Müslüman Türkler yakın zamana kadar her ırk, her renk, her din, her mezhep, her meşrep ve her sosyal sınıftan komşularıyla çok iyi ilişkiler kurmuş ve gıpta edilen örnekler sergilemişlerdir. Bu gerçek, Osmanlı coğrafyasını dolaşan yabancı seyyahların bile dikkatini çekmiş ve takdirini toplamış, onların birçoğu yazdıkları hatıralarda bu hakikati dile getirmiştir.

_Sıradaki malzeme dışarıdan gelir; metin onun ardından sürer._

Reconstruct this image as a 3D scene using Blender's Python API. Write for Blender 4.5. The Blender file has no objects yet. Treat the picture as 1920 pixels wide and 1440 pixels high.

Kur’an ve sünnetin etkisi ve yön göstericiliğinde Müslüman toplumlarda oluşan kültür, almayı değil vermeyi, biriktirmeyi değil paylaşmayı öğütleyen bir yapı arz eder. Kur’an’ın infakı emreden birçok ayetinin yanında Peygamberimiz’in teşvik edici pek çok hadisleri, daha da önemlisi bizatihi kendi uygulamaları bize örnek teşkil ettiği gibi istikamet de tayin eder. “Ey Müslüman hanımlar! Alıp verdikleri bir koyun paçası olsa bile, komşu hanımlar birbirleriyle hediyeleşmeyi küçümsemesin.” (Buhari, Hibe 1; Edeb 30; Müslim, Zekât 90.) gibi hadisler en yakınımızdan başlamak üzere bizdeki verme kültürünü geliştirmiş ve “komşuda pişer bize de düşer”, “komşu ekmeği komşuya borçtur”, “komşu komşunun külüne muhtaçtır” gibi atasözlerimiz âdeta bir toplumun zihin dünyasının inşa edicisi telakki edilmiştir.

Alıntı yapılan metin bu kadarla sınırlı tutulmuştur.